Diferente dos canais digitais mais estabelecidos, como redes sociais ou display programático, o CTV e Digital OOH não oferecem, na maioria dos casos, interações rastreáveis como cliques ou formulários preenchidos. Muitas vezes, o impacto está na exposição da mensagem – e não em uma resposta direta do público. E é exatamente isso que dificulta o entendimento dos resultados da campanha de forma direta.
Além disso, esses canais apresentam barreiras técnicas: a ausência de cookies ou identificadores persistentes, a limitação no rastreamento do usuário e a fragmentação das plataformas tornam difícil acompanhar o comportamento do consumidor após o contato com a campanha.

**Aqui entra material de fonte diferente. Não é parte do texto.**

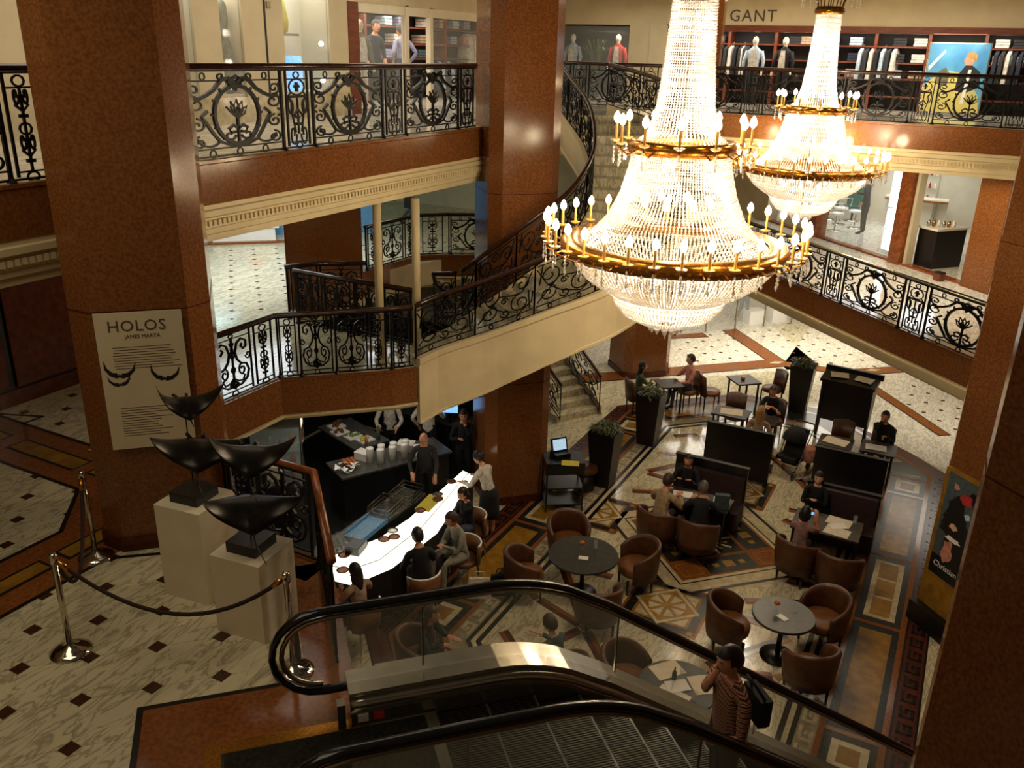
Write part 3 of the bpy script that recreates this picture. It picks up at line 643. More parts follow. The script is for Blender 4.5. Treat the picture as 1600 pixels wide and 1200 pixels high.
for k in range(NS):
    z = 3.6+3.6*(k+1)/NS; a = [(op[3*k+i]-so) for i in range(4)]; b = [(ip[3*k+i]-so) for i in range(4)]
    MB().prism([(p.x, p.y) for p in a]+[(p.x, p.y) for p in b[::-1]], z-.34-so.z, z-so.z).build('step', 'cream_marble', st)
def stringer(P, depth0, depth1, t, name, par, o):
    k = len(P); vs = []; fs = []
    for i, p in enumerate(P):
        tx = P[min(i+1, k-1)]-P[max(i-1, 0)]; n = Vector((tx.y, -tx.x, 0)).normalized()*t; d = depth0+(depth1-depth0)*min(1, i/(k*.3))
        q = p-o
        for off, z in ((0, .16), (n*1.25, .16), (n*1.25, .06), (n, .03), (n, -d+.05), (n*1.2, -d+.04), (n*1.2, -d), (0, -d)):
            w = q+off if off != 0 else q; vs.append((w.x, w.y, q.z+z))
    for i in range(k-1):
        for j in range(8): fs.append((i*8+j, i*8+(j+1)%8, (i+1)*8+(j+1)%8, (i+1)*8+j))
    fs += [list(range(8))[::-1], list(range((k-1)*8, k*8))]
    return MB().add(vs, fs).build(name, 'stair_plaster', par)
stringer(op, 1.0, .72, .1, 'outer_side', st, so); stringer(ip, .5, .5, -.08, 'inner_side', st, so)
vs = []; fs = []
for i, (a, b) in enumerate(zip(op, ip)):
    vs += [(a.x-so.x, a.y-so.y, a.z-so.z-.62), (b.x-so.x, b.y-so.y, b.z-so.z-.45), (a.x-so.x, a.y-so.y, a.z-so.z-.5), (b.x-so.x, b.y-so.y, b.z-so.z-.4)]
for i in range(len(op)-1):
    a, b = i*4, i*4+4; fs += [(a, b, b+1, a+1), (a+2, a+3, b+3, b+2)]
MB().add(vs, fs).build('soffit', 'stair_plaster', st)
def stair_rail(label, P, n, h=.88, base=.17, wood='wood_rail', kinds='S'):
    P = resample(P, n*12); root = empty('stair_railing', tuple(P[0])); tag(root, label, 'railing'); o = P[0]
    for k in range(n):
        seg = P[k*12:k*12+13]
        def fn(u, v, seg=seg):
            t = min(max((u+.5)*.94+.03, 0), 1)*12; i = min(int(t), 11); p = seg[i].lerp(seg[i+1], t-i)-o; return (p.x, p.y, p.z+base+v*h*.97)
        link('scroll_panel', panel_mesh(kinds, 1, h, fn), root)
        for q in (seg[0], seg[-1]):
            for s in (0,): 
                w = q-o; MB().box(w.x-.011, w.y-.011, w.z+base-.03, w.x+.011, w.y+.011, w.z+base+h).build('post', 'iron', root)
    mb = MB(); handrail(mb, [(p.x-o.x, p.y-o.y, p.z-o.z+base+h+.03) for p in P], .038); mb.build('handrail', wood, root, True)
    
    for zb in (0, h-.01): MB().tube([(p.x-o.x, p.y-o.y, p.z-o.z+base+zb) for p in P], .014, 4).build('rail_bar', 'iron', root)
    return root
stair_rail('outer scroll railing sweeping up the near side of the curved staircase', op, 12, .84, .16)
stair_rail('inner scroll railing of the curved staircase winding past the marble column', ip, 9, .84, .16)
# lower flight from the cafe up towards the stairwell
ls = empty('lower_staircase', (-7.3, 18.8, 0)); struct(ls, 'marble stair leading up from the cafe floor below the curved flight'); DX = Vector((-.86, .5)); NXT = Vector((-.5, -.86))
for k in range(14):
    a = Vector((0, 0))+DX*(.3*k); w = 1.25; c = DX*.34
    MB().prism([tuple(a), tuple(a+c), tuple(a+c+NXT*w), tuple(a+NXT*w)], max(0, .165*k-.25), .165*(k+1)).build('step', 'cream_marble', ls)
A = [(-7.25, 18.75, 0)]+[(-7.25+DX.x*s, 18.75+DX.y*s, .55*s) for s in (.15, 1, 2, 3, 4)]
MB().add([(0.06+p[0]+7.3-.0, p[1]-18.8+z*0+.03, max(0, p[2]+z)) for p in A for z in (-.35, .2)], [(2*i, 2*i+2, 2*i+3, 2*i+1) for i in range(5)]).build('side_wall', 'stair_plaster', ls)
stair_rail('near end of the black railing of the lower marble stair, right-hand side', [Vector(p) for p in A], 3, .85, .12)
stair_rail('short black railing of the lower marble stair beside the payment stand', [Vector((p[0]+NXT.x*1.2, p[1]+NXT.y*1.2, p[2])) for p in A], 3, .85, .12)
stair_rail('black stair railing descending into the stairwell behind the column', [Vector(p) for p in ((-8.25, 13.5, 3.6), (-8.9, 13.75, 3.45), (-9.4, 14.6, 3.0), (-9.6, 15.8, 2.4), (-9.5, 17, 1.8))], 4, .84, .1)
# ---------------------------------------------------------------- escalator
es = empty('escalator', (E0.x, E0.y, MZ), PI/4); tag(es, 'escalator with black handrails, glass sides and steel deck in the foreground', 'escalator')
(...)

Resultados a longo prazo: o engajamento como construção
Na minha experiência, é comum que o engajamento nesses canais se manifeste de forma diluída no tempo. Uma campanha em CTV, por exemplo, pode gerar um aumento no reconhecimento da marca, o que se traduz em buscas orgânicas semanas, e até meses, depois. Por isso, tenho aprendido cada vez mais o quão fundamental é adotar uma visão de longo prazo. Métricas como aumento de tráfego de marca, variação no volume de buscas ou crescimento nas vendas em regiões expostas à campanha são indícios valiosos de engajamento e que merecem nossa atenção.
Diante dessa complexidade, plataformas de tecnologia que acessam dados de diferentes fontes se tornam grandes aliadas. Elas permitem cruzar informações de exposição em canais pouco metrificados com outros indicadores relevantes. Em vez de depender de cliques ou formulários preenchidos, esses canais exigem abordagens baseadas em dados de localização, análises de interação em campanhas push e insights obtidos por meio da combinação de diferentes pontos de contato digitais e físicos. Mesmo com o apoio de plataformas e tecnologias de mensuração, algumas boas práticas podem aumentar a eficácia na avaliação do engajamento em canais como CTV e Digital OOH. Pesquisas de impacto e reconhecimento, por exemplo, ajudam a entender mudanças na percepção da marca entre públicos expostos e não expostos à campanha. Já o uso de geotargeting permite comparar regiões impactadas. O monitoramento de buscas e tráfego orgânico, por sua vez, pode indicar sinais de influência nos dias e semanas posteriores à veiculação.
Mensurar o engajamento em canais como CTV e Digital OOH exige uma abordagem mais estratégica e menos imediatista. Embora a ausência de cliques ou conversões diretas dificulte a análise, o impacto desses canais pode e deve ser observado por diferentes ângulos.